╔══

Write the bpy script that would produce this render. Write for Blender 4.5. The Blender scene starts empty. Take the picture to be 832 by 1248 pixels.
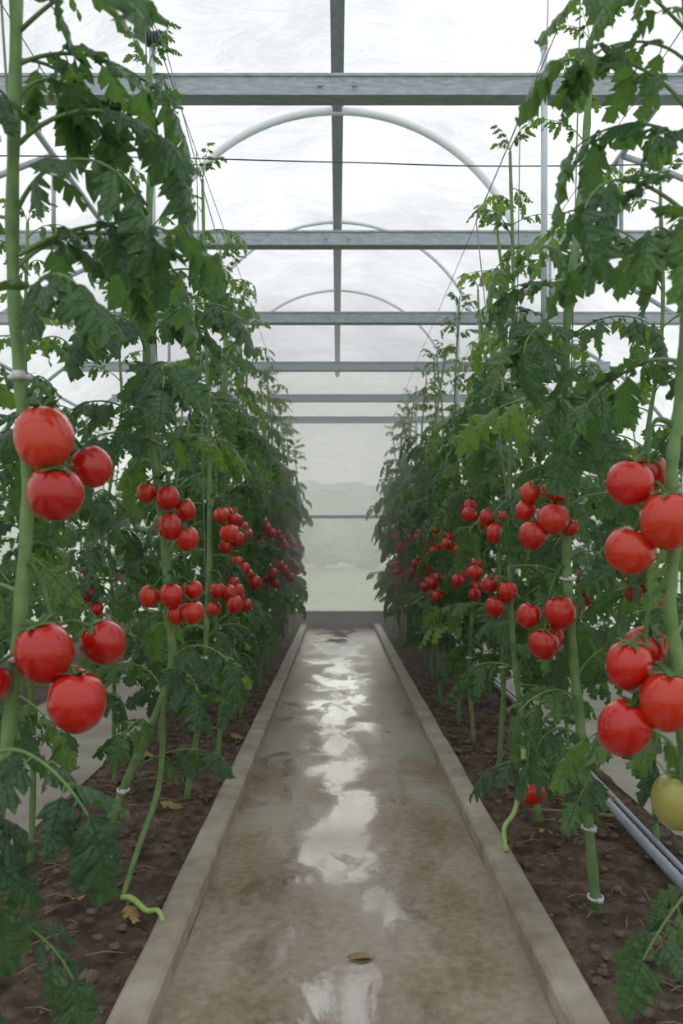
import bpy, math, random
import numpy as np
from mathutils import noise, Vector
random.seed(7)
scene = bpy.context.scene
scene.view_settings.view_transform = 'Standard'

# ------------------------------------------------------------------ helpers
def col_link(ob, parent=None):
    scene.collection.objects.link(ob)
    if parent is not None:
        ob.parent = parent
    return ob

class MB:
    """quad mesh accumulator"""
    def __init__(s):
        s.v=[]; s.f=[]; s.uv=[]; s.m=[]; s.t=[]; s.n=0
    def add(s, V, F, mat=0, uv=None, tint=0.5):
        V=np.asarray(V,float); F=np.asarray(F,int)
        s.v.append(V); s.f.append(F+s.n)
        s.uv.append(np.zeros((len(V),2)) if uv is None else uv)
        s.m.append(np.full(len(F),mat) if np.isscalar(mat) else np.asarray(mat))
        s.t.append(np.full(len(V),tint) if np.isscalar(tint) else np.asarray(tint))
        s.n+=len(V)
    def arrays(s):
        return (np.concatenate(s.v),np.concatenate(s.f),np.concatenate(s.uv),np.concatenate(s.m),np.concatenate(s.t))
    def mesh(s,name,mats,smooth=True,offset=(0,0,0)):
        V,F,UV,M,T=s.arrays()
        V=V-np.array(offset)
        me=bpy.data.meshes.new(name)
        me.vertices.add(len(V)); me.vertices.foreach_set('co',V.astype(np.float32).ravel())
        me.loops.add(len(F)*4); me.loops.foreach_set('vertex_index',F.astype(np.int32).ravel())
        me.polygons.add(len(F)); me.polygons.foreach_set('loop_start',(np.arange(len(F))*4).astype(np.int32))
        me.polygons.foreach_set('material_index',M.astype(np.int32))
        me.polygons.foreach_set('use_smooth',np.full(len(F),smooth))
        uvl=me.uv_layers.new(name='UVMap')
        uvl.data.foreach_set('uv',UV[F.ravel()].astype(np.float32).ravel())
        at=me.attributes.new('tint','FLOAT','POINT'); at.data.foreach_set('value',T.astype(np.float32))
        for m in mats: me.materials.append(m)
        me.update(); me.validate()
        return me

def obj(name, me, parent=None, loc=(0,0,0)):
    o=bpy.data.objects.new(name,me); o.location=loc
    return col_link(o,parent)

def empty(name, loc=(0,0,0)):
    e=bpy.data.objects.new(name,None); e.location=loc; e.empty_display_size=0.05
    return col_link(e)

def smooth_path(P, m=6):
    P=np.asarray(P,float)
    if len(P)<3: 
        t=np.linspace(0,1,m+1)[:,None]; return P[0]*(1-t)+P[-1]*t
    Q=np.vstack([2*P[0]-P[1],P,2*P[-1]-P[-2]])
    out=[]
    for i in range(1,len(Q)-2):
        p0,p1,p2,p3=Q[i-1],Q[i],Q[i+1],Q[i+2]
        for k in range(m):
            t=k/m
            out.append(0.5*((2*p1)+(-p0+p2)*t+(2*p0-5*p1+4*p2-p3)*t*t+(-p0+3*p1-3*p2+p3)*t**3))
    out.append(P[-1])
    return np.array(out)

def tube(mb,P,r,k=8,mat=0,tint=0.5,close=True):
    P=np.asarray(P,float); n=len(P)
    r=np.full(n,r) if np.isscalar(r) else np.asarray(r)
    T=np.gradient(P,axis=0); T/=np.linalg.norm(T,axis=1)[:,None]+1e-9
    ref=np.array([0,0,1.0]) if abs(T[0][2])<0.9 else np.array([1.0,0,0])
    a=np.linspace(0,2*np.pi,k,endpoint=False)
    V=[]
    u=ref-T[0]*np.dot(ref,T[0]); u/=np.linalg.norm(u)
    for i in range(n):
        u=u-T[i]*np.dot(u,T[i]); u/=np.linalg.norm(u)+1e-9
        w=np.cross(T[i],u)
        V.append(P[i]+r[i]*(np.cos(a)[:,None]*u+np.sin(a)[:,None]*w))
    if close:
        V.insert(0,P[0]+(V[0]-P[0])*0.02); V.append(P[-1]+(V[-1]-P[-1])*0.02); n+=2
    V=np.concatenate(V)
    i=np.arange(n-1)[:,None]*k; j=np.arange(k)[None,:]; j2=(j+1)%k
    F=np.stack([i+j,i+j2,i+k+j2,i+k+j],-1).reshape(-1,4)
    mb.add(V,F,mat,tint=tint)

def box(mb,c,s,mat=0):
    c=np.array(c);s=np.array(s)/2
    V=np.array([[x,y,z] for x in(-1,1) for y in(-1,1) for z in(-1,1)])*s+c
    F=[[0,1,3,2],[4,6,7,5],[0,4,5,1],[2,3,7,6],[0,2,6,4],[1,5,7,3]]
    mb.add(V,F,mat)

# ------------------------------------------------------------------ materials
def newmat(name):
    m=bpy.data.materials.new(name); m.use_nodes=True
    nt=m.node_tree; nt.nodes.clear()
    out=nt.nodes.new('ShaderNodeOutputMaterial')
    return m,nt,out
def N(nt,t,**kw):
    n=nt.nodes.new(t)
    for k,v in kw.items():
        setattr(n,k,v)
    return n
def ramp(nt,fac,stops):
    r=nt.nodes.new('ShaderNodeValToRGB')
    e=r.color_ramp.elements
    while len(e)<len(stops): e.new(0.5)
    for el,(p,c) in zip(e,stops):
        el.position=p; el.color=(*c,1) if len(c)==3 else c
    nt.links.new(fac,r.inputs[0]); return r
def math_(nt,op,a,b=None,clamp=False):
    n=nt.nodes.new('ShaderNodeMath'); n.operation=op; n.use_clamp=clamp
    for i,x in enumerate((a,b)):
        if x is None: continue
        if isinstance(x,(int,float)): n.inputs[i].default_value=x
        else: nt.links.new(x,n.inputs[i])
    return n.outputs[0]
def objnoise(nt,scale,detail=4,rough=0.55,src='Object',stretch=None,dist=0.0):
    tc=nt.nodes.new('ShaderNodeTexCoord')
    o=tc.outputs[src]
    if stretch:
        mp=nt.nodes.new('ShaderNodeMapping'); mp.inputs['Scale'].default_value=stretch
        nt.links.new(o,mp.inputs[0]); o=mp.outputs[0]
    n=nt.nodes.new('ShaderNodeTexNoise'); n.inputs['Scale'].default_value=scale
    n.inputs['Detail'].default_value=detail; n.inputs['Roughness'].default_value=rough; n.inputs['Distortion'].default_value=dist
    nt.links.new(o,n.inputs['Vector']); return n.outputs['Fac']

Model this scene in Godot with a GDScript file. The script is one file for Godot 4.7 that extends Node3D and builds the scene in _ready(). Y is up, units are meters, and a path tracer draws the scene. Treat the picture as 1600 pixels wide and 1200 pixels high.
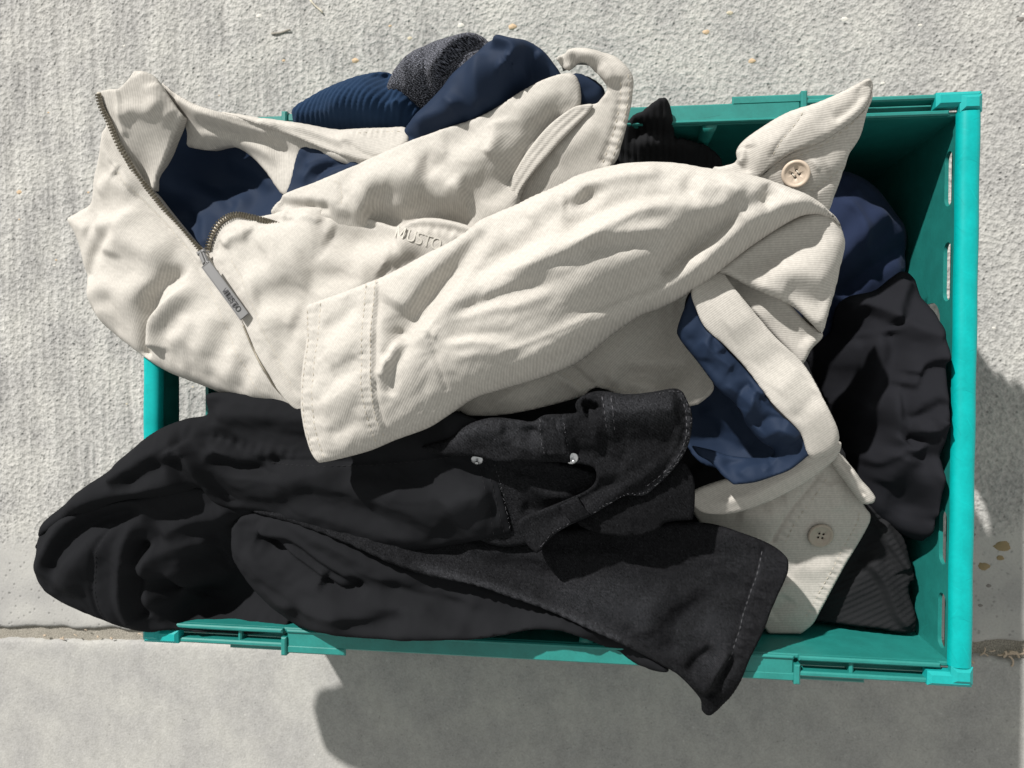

╚══

Request: Transcribe the whole listing exactly. Pictures are excluded.

Solved exercise:
Write the bpy script that would produce this render. Write for Blender 4.5. The Blender scene starts empty. Take the picture to be 832 by 1248 pixels.
import bpy, math, random
import numpy as np
from mathutils import noise, Vector
random.seed(7)
scene = bpy.context.scene
scene.view_settings.view_transform = 'Standard'

# ------------------------------------------------------------------ helpers
def col_link(ob, parent=None):
    scene.collection.objects.link(ob)
    if parent is not None:
        ob.parent = parent
    return ob

class MB:
    """quad mesh accumulator"""
    def __init__(s):
        s.v=[]; s.f=[]; s.uv=[]; s.m=[]; s.t=[]; s.n=0
    def add(s, V, F, mat=0, uv=None, tint=0.5):
        V=np.asarray(V,float); F=np.asarray(F,int)
        s.v.append(V); s.f.append(F+s.n)
        s.uv.append(np.zeros((len(V),2)) if uv is None else uv)
        s.m.append(np.full(len(F),mat) if np.isscalar(mat) else np.asarray(mat))
        s.t.append(np.full(len(V),tint) if np.isscalar(tint) else np.asarray(tint))
        s.n+=len(V)
    def arrays(s):
        return (np.concatenate(s.v),np.concatenate(s.f),np.concatenate(s.uv),np.concatenate(s.m),np.concatenate(s.t))
    def mesh(s,name,mats,smooth=True,offset=(0,0,0)):
        V,F,UV,M,T=s.arrays()
        V=V-np.array(offset)
        me=bpy.data.meshes.new(name)
        me.vertices.add(len(V)); me.vertices.foreach_set('co',V.astype(np.float32).ravel())
        me.loops.add(len(F)*4); me.loops.foreach_set('vertex_index',F.astype(np.int32).ravel())
        me.polygons.add(len(F)); me.polygons.foreach_set('loop_start',(np.arange(len(F))*4).astype(np.int32))
        me.polygons.foreach_set('material_index',M.astype(np.int32))
        me.polygons.foreach_set('use_smooth',np.full(len(F),smooth))
        uvl=me.uv_layers.new(name='UVMap')
        uvl.data.foreach_set('uv',UV[F.ravel()].astype(np.float32).ravel())
        at=me.attributes.new('tint','FLOAT','POINT'); at.data.foreach_set('value',T.astype(np.float32))
        for m in mats: me.materials.append(m)
        me.update(); me.validate()
        return me

def obj(name, me, parent=None, loc=(0,0,0)):
    o=bpy.data.objects.new(name,me); o.location=loc
    return col_link(o,parent)

def empty(name, loc=(0,0,0)):
    e=bpy.data.objects.new(name,None); e.location=loc; e.empty_display_size=0.05
    return col_link(e)

def smooth_path(P, m=6):
    P=np.asarray(P,float)
    if len(P)<3: 
        t=np.linspace(0,1,m+1)[:,None]; return P[0]*(1-t)+P[-1]*t
    Q=np.vstack([2*P[0]-P[1],P,2*P[-1]-P[-2]])
    out=[]
    for i in range(1,len(Q)-2):
        p0,p1,p2,p3=Q[i-1],Q[i],Q[i+1],Q[i+2]
        for k in range(m):
            t=k/m
            out.append(0.5*((2*p1)+(-p0+p2)*t+(2*p0-5*p1+4*p2-p3)*t*t+(-p0+3*p1-3*p2+p3)*t**3))
    out.append(P[-1])
    return np.array(out)

def tube(mb,P,r,k=8,mat=0,tint=0.5,close=True):
    P=np.asarray(P,float); n=len(P)
    r=np.full(n,r) if np.isscalar(r) else np.asarray(r)
    T=np.gradient(P,axis=0); T/=np.linalg.norm(T,axis=1)[:,None]+1e-9
    ref=np.array([0,0,1.0]) if abs(T[0][2])<0.9 else np.array([1.0,0,0])
    a=np.linspace(0,2*np.pi,k,endpoint=False)
    V=[]
    u=ref-T[0]*np.dot(ref,T[0]); u/=np.linalg.norm(u)
    for i in range(n):
        u=u-T[i]*np.dot(u,T[i]); u/=np.linalg.norm(u)+1e-9
        w=np.cross(T[i],u)
        V.append(P[i]+r[i]*(np.cos(a)[:,None]*u+np.sin(a)[:,None]*w))
    if close:
        V.insert(0,P[0]+(V[0]-P[0])*0.02); V.append(P[-1]+(V[-1]-P[-1])*0.02); n+=2
    V=np.concatenate(V)
    i=np.arange(n-1)[:,None]*k; j=np.arange(k)[None,:]; j2=(j+1)%k
    F=np.stack([i+j,i+j2,i+k+j2,i+k+j],-1).reshape(-1,4)
    mb.add(V,F,mat,tint=tint)

def box(mb,c,s,mat=0):
    c=np.array(c);s=np.array(s)/2
    V=np.array([[x,y,z] for x in(-1,1) for y in(-1,1) for z in(-1,1)])*s+c
    F=[[0,1,3,2],[4,6,7,5],[0,4,5,1],[2,3,7,6],[0,2,6,4],[1,5,7,3]]
    mb.add(V,F,mat)

# ------------------------------------------------------------------ materials
def newmat(name):
    m=bpy.data.materials.new(name); m.use_nodes=True
    nt=m.node_tree; nt.nodes.clear()
    out=nt.nodes.new('ShaderNodeOutputMaterial')
    return m,nt,out
def N(nt,t,**kw):
    n=nt.nodes.new(t)
    for k,v in kw.items():
        setattr(n,k,v)
    return n
def ramp(nt,fac,stops):
    r=nt.nodes.new('ShaderNodeValToRGB')
    e=r.color_ramp.elements
    while len(e)<len(stops): e.new(0.5)
    for el,(p,c) in zip(e,stops):
        el.position=p; el.color=(*c,1) if len(c)==3 else c
    nt.links.new(fac,r.inputs[0]); return r
def math_(nt,op,a,b=None,clamp=False):
    n=nt.nodes.new('ShaderNodeMath'); n.operation=op; n.use_clamp=clamp
    for i,x in enumerate((a,b)):
        if x is None: continue
        if isinstance(x,(int,float)): n.inputs[i].default_value=x
        else: nt.links.new(x,n.inputs[i])
    return n.outputs[0]
def objnoise(nt,scale,detail=4,rough=0.55,src='Object',stretch=None,dist=0.0):
    tc=nt.nodes.new('ShaderNodeTexCoord')
    o=tc.outputs[src]
    if stretch:
        mp=nt.nodes.new('ShaderNodeMapping'); mp.inputs['Scale'].default_value=stretch
        nt.links.new(o,mp.inputs[0]); o=mp.outputs[0]
    n=nt.nodes.new('ShaderNodeTexNoise'); n.inputs['Scale'].default_value=scale
    n.inputs['Detail'].default_value=detail; n.inputs['Roughness'].default_value=rough; n.inputs['Distortion'].default_value=dist
    nt.links.new(o,n.inputs['Vector']); return n.outputs['Fac']

Model this scene in Godot with a GDScript file. The script is one file for Godot 4.7 that extends Node3D and builds the scene in _ready(). Y is up, units are meters, and a path tracer draws the scene. Treat the picture as 1600 pixels wide and 1200 pixels high.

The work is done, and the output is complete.